* **Materials provided**:
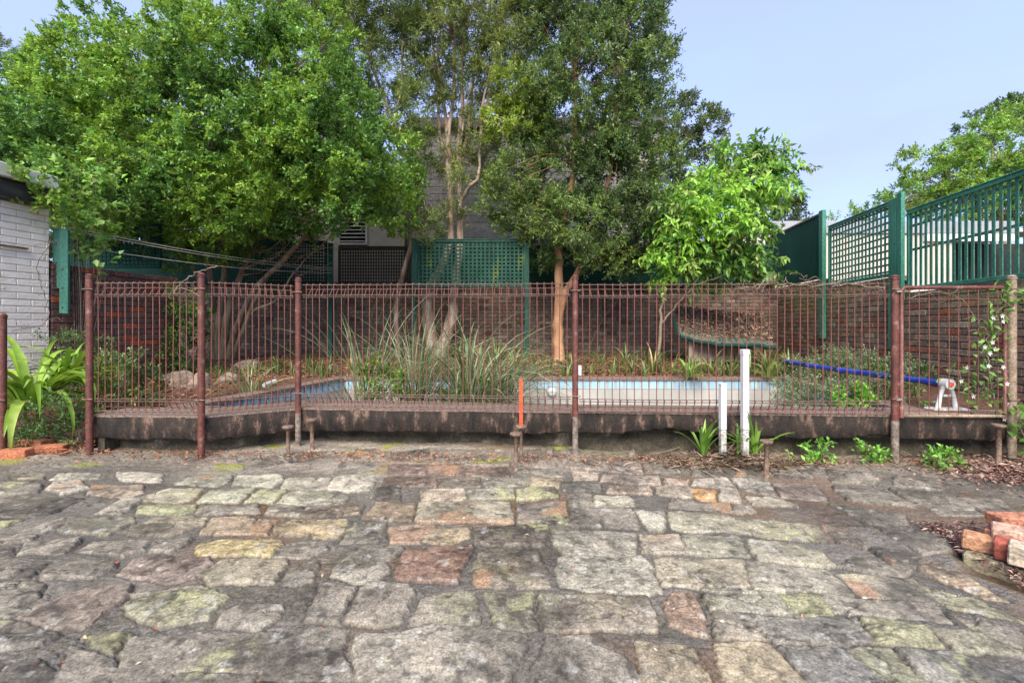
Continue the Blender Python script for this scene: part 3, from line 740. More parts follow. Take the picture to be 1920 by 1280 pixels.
# ================================================================ WALLS
def wall_bricks(root, p0, p1, tops, z0, bw=.23, bh=.086, th=.11, pal=None, mortar=M_mortar, m=M_brick, gap=.010, name="bricks",
                jit=.004, tintfn=None, seed=1, back=.03, face=1):
    """bricks as real chamfered boxes; tops: list of (distance along wall, top z)"""
    g = np.random.default_rng(seed); random.seed(seed)
    a = Vector(p0); b = Vector(p1); L = (b-a).length; d = (b-a).normalized(); rz = math.atan2(d.y, d.x)
    nrm = Vector((d.y, -d.x))*face    # towards the viewer
    mb = MB(); ztop = max(t for _, t in tops); r = 0; z = z0
    def topat(s):
        t = tops[0][1]
        for (q, zt) in tops:
            if s >= q: t = zt
        return t
    while z+bh*.5 < ztop:
        s = -(bw/2 if r % 2 else 0)
        while s < L:
            s0 = max(s, 0); s1 = min(s+bw, L)
            if s1-s0 > .03:
                mid = (s0+s1)/2
                if z+bh <= topat(mid)+.03:
                    c = a+d*mid+nrm*g.uniform(-jit, jit)
                    if pal is not None:
                        col = (np.array(pal[g.integers(len(pal))])*.55+.45*np.array(pal).mean(0))*g.uniform(.78, 1.2)
                    else: col = np.array([1, 1, 1])*g.uniform(.93, 1.04)
                    if tintfn: col = tintfn(mid, z, col, g)
                    mb.cbox((c.x-nrm.x*th/2, c.y-nrm.y*th/2, z+bh/2), (s1-s0-gap, th, bh-gap), min(.006, gap*.6), rz=rz+g.normal()*.004, col=tuple(col), jit=.0015)
            s += bw
        z += bh; r += 1
    o = mb.build(name, m, root)
    mb = MB(); q = sorted(tops)
    for i, (s, t) in enumerate(q):
        e = q[i+1][0] if i+1 < len(q) else L
        c = a+d*(s+e)/2-nrm*(th/2+.007)
        nb = int((t-z0)/bh)
        mb.box((c.x, c.y, (z0+z0+nb*bh-.004)/2-.05), (e-s, th-.012, nb*bh-.004+.1), rz=rz)
    mb.build("mortar", mortar, root)
    return o
OLD = [(.10, .062, .048), (.075, .052, .042), (.060, .046, .040), (.12, .064, .048), (.095, .075, .058), (.065, .056, .047), (.12, .09, .065), (.05, .040, .035), (.14, .12, .095)]
vb = VN(5)
def nb1(x, y): return float(vb.fbm(np.array([x]), np.array([y]), 3)[0])
def rt(s, z, c, g):
    if g.random() < .05: c = np.array([.135, .048, .028])*g.uniform(.7, 1.15)
    elif g.random() < .08: c = np.array([.10, .045, .032])
    mo = max(0, nb1(s*.9+3, z*2)-.34)*1.8*max(0, min(1, (z-.9)/1.0))+max(0, (z-1.45)*1.2)*max(0, nb1(s*2, z*3)-.3)*2
    mo = min(mo*1.2, .8)
    return 2.5*c*(1-mo)*np.array([1.0, .97, .88])+mo*np.array([.34, .31, .13])
def bt_(s, z, c, g):
    c = 2.1*c*np.array([1.0, .97, .92])
    if g.random() < .05: c = np.array([.11, .05, .036])
    return c*.95+.006
def lt(s, z, c, g):
    if g.random() < .06: c = np.array([.30, .07, .035])
    elif g.random() < .22: c = np.array([.15, .06, .048])
    return c*1.15
RW = lambda D: (4.69+.157*D, D)
LW = lambda D: (-6.85+.157*D, D)
wr = thing("brick_wall", (RW(6)[0], 6, .2), "long mossy old brick boundary wall on the right under the green trellis", "wall")
D0, D1 = 11.0, 2.6
Lr = (Vector(RW(D0))-Vector(RW(D1))).length; kd = Lr/(D0-D1)
wall_bricks(wr, RW(D0), RW(D1), [(0, 2.10), ((D0-8.8)*kd, 1.98), ((D0-6.75)*kd, 1.72)], -.04, pal=OLD, tintfn=rt, seed=3, face=1)
mb = MB(); c = Vector(RW(5.2)); mb.box((c.x+.13, 5.2, .84), (.05, 5.0, 1.6), rz=-math.atan(.157)); mb.build("backing", M_mortar, wr)
wb = thing("brick_wall", (0, 11, .2), "dark shaded brick wall running across the back of the garden", "wall")
wall_bricks(wb, (-8.4, 11.0), (6.45, 11.0), [(0, 2.25)], .02, pal=OLD, tintfn=bt_, seed=4)
wl = thing("brick_wall", (-5.8, 6.8, .1), "low red and brown brick wall beside the white painted building at left", "wall")
wall_bricks(wl, (LW(5.86)[0], LW(5.86)[1]), (LW(7.7)[0], LW(7.7)[1]), [(0, 2.0)], -.06, pal=[(.15, .07, .055), (.10, .055, .045), (.08, .06, .052), (.13, .06, .048), (.10, .075, .06)], tintfn=lt, seed=5)
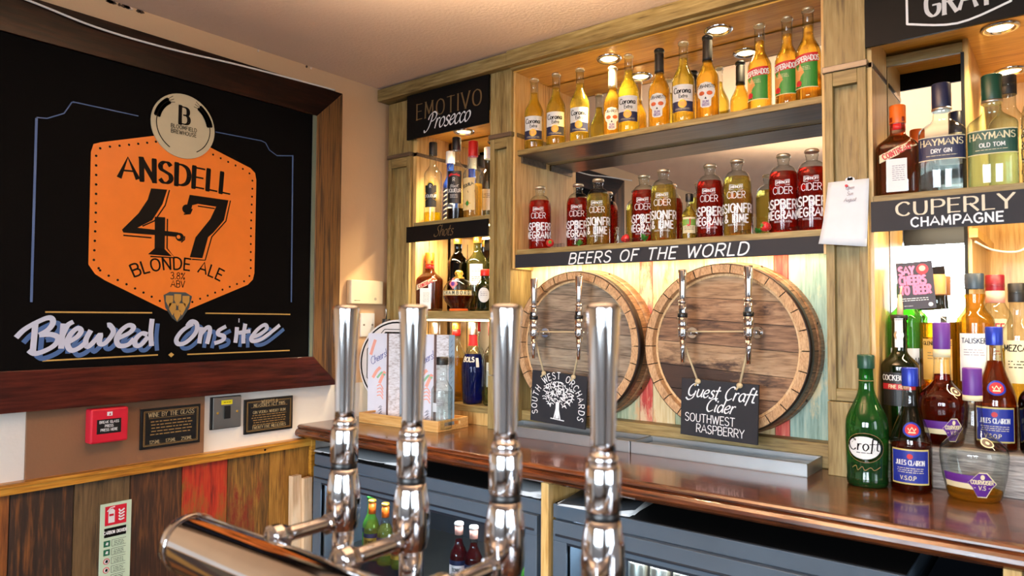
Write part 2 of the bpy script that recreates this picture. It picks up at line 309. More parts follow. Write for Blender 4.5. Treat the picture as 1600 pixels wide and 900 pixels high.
# ------------------------------------------------------------------ brush lettering
GL = {}
def _g(t):
    for ln in t.strip().split('\n'):
        ch, rest = ln[0], ln[2:]; w_, st = rest.split(';'); ss = []
        for q in st.split('|'):
            if not q: continue
            sm = q[0] == '~'; pts = [tuple(float(a)/100 for a in p.split(',')) for p in q.lstrip('~').split()]; ss.append((sm, pts))
        GL[ch] = (float(w_)/100, ss)
_g("""A 64;0,0 32,100 64,0|13,36 51,36
B 56;4,0 4,100|~4,100 34,100 50,88 50,62 34,53 4,53|~4,53 38,53 55,40 55,14 38,0 4,0
C 60;~58,82 48,97 28,100 6,78 2,50 8,20 30,0 48,4 58,18
D 60;4,0 4,100|~4,100 30,100 52,84 60,50 52,16 30,0 4,0
E 48;4,100 4,0|4,100 48,100|4,0 48,0|4,52 42,52
F 46;4,100 4,0|4,100 46,100|4,52 40,52
G 62;~58,82 46,98 28,100 6,78 2,50 8,20 30,0 50,6 60,22 60,46|60,46 36,46
H 58;4,0 4,100|54,0 54,100|4,52 54,52
I 10;5,0 5,100
J 40;~36,100 36,24 24,0 8,2 0,18
K 56;4,0 4,100|52,100 4,42|20,60 56,0
L 46;4,100 4,0|4,0 46,0
M 72;4,0 8,100|8,100 36,24|36,24 64,100|64,100 68,0
N 60;4,0 4,100|4,100 56,0|56,0 56,100
O 66;~33,100 10,86 2,50 10,14 33,0 56,14 64,50 56,86 33,100
P 52;4,0 4,100|~4,100 36,100 52,86 52,62 36,48 4,48
Q 66;~33,100 10,86 2,50 10,14 33,0 56,14 64,50 56,86 33,100|44,20 66,-8
R 56;4,0 4,100|~4,100 36,100 52,86 52,62 36,48 4,48|26,48 56,0
S 52;~48,84 36,99 18,99 5,84 8,64 28,52 46,40 50,18 36,1 16,0 2,16
T 56;28,0 28,100|0,100 56,100
U 58;~4,100 4,30 14,4 29,0 44,4 54,30 54,100
V 60;0,100 30,0|30,0 60,100
W 84;0,100 22,0|22,0 42,90|42,90 62,0|62,0 84,100
X 56;0,0 56,100|0,100 56,0
Y 58;0,100 29,48|58,100 29,48|29,48 29,0
Z 54;2,100 52,100|52,100 0,0|0,0 54,0
0 56;~28,100 8,84 2,50 8,16 28,0 48,16 54,50 48,84 28,100
1 30;8,80 20,100|20,100 20,0
2 50;~4,80 14,98 36,98 46,80 40,58 4,0|4,0 50,0
3 50;~4,86 18,100 38,98 46,80 38,58 22,52|~22,52 42,46 50,26 40,4 18,0 2,14
4 54;40,0 40,100|40,100 0,30|0,30 54,30
5 50;44,100 8,100|8,100 6,56|~6,56 24,64 44,54 50,30 40,6 20,0 2,12
7 50;0,100 50,100|50,100 18,0
8 52;~26,54 8,66 8,88 26,100 44,88 44,66 26,54 4,38 4,14 26,0 48,14 48,38 26,54
9 50;~46,70 38,50 14,50 4,70 14,96 36,98 46,76 44,30 20,0
. 12;5,0 7,8
! 10;5,30 5,100|5,0 6,8
' 10;5,80 7,100
- 36;4,46 32,46
% 60;0,0 58,100|~12,98 4,84 12,70 22,84 12,98|~46,30 38,15 46,0 56,15 46,30
& 62;~60,4 20,62 16,86 30,100 42,86 36,66 8,36 6,12 24,0 44,8 58,40
: 12;5,8 7,16|5,50 7,58
  34;
a 46;~40,46 28,60 10,52 2,26 12,3 26,4 40,30|~42,60 38,16 48,2
b 44;~10,100 4,40 6,6|~6,30 20,58 38,54 42,28 28,2 6,6
c 38;~36,50 24,60 8,48 2,24 12,2 26,2 38,16
d 48;~38,46 26,60 10,52 2,26 12,3 26,6 38,34|~46,104 40,40 44,2
e 40;~4,28 30,36 36,52 24,60 8,46 2,22 14,2 30,6 40,20
f 34;~38,96 28,106 20,90 14,20 8,-24|0,56 32,60
g 46;~40,46 28,60 10,52 2,26 12,3 26,6 40,34|~44,60 38,-10 22,-32 2,-22
h 46;~12,104 6,50 4,0|~6,30 22,58 36,54 36,20 44,2
i 18;~10,58 6,16 14,2|12,78 13,84
l 18;~16,104 6,40 8,6 18,4
m 70;~8,58 4,0|~6,34 20,58 32,52 30,0|~31,34 46,58 58,52 56,14 66,2
n 46;~8,58 4,0|~6,32 22,58 36,52 34,14 44,2
o 42;~22,60 6,48 2,24 12,2 26,4 40,26 36,50 22,60
p 46;~10,60 4,-36|~8,36 22,60 38,52 38,22 22,0 8,8
q 44;~40,46 28,60 10,52 2,26 12,3 26,6 40,34|42,60 36,-36
r 34;~8,60 4,0|~6,30 18,56 34,56
s 38;~34,52 20,60 10,48 16,36 32,24 30,6 14,0 2,8
t 30;~18,92 10,30 12,4 28,4|0,58 30,62
u 46;~6,60 4,20 14,2 30,10 40,40|~42,60 38,16 48,2
v 40;~2,58 14,2 20,2 38,58
w 62;~2,58 12,2 20,6 32,50|~32,50 38,2 48,6 62,58
x 42;2,58 38,0|40,58 2,0
y 44;~4,60 8,20 22,6 38,40|~42,60 34,0 20,-30 2,-26
z 40;4,58 38,58|38,58 2,2|2,2 40,2""")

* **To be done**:
Search the listing for the string "follow". Copy each line where it turns up.

* **Written response**:
Continue the Blender Python script for this scene: part 3, from line 740. More parts follow. Take the picture to be 1920 by 1280 pixels.
Write part 2 of the bpy script that recreates this picture. It picks up at line 309. More parts follow. Write for Blender 4.5. Treat the picture as 1600 pixels wide and 900 pixels high.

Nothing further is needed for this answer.